- The Washington Times - Monday, January 17, 2005

SAN ANTONIO — Washington Wizards coach Eddie Jordan was unsure what to expect from his team leading up to last night’s game against the San Antonio Spurs.

He did not have to wait long for the answer. In their first game since guard Larry Hughes was sidelined four-to-six weeks with a fractured right thumb, the Wizards suffered a humbling 101-73 loss to the Spurs before 17,232 at SBC Center.

The loss ended a seven-game winning streak for the Wizards (22-14).

Without the league leader in steals, the Wizards freely admitted they have lost a significant part of the identity they have spent honing as the season approaches the halfway mark.

“I expect us to come back and be resilient [today],” Jordan said. “I expect us to come out with more energy and assertiveness. But still, we are treading waters that we are not used to.”

Jordan was referring to tonight’s game against Dallas, a good team but clearly a rung or two below the Spurs on the NBA food chain.

The Spurs (31-9), in holding the Wizards to a season-low in points, snapped Washington’s 10-game streak of scoring at least 100 points. San Antonio’s defense suffocated the Wizards from the start, holding them to just 31.8 percent shooting.

The game, in fact, was decided at the outset when the Spurs, led by Tony Parker, opened a 21-2 lead in the first seven minutes. Parker finished with 23 points, eight assists and seven rebounds.

So constricting was the Spurs defense that it held Gilbert Arenas, the Wizards’ top scorer, to an 0-for-12 shooting performance.

“Their whole demeanor was to beat us,” said Arenas, who scored just three points. “They respected us enough to bring their ‘A’ game and beat us like they did.

“It’s like the young kid that gets bold and goes against his father, and the father has to smack him down to let him know that you’re still small. And that’s what they did. They smacked us down and let us know that we needed more work.”

On a night when the Wizards had their worst shooting performance of the season — they were just 27-for-85 — almost everyone, with the exception of Jarvis Hayes, who had a career-high 27 points, played miserably.

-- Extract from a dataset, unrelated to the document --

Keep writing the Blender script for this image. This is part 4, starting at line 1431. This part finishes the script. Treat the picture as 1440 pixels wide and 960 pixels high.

Antawn Jamison scored six points on 2-for-6 shooting, and he finished without a single rebound. Jared Jeffries (four points), Brendan Haywood (two points) and Juan Dixon (10 points in place of Hughes) accounted for the starters’ combined 25 points.

Realizing last night was “one of those nights,” Jordan didn’t play any of his starters in the fourth quarter. Of the Spurs’ starters, only Parker played at least five minutes in the final 12.

The Spurs played without injured Manu Ginobili (thigh contusion). In his absence the start went to Brent Barry, who finished with 17 points and played a big role in the team’s 12-for-16 shooting performance from 3-point range. Barry was 5-for-5. Reserve Devin Brown posted a career-high 24 points.

Winless now in their last five appearances in San Antonio dating to Dec.11, 1999, the Wizards hope to change their fortunes tonight at Dallas, where they last won on Dec. 8,2001.

And once again the Wizards will try to rediscover themselves.

“It’s going to be interesting to see what type of identity we have without him,” Jamison said of Hughes. “Offensively I think we’ll be able to hold the fort down. But defensively, Larry did a lot. He was out there coaching sometimes. He causes a lot of havoc creating turnovers and pointing people in the right direction. But the quicker we get into a groove and the quicker we start winning without Larry is what is going to help us through here.”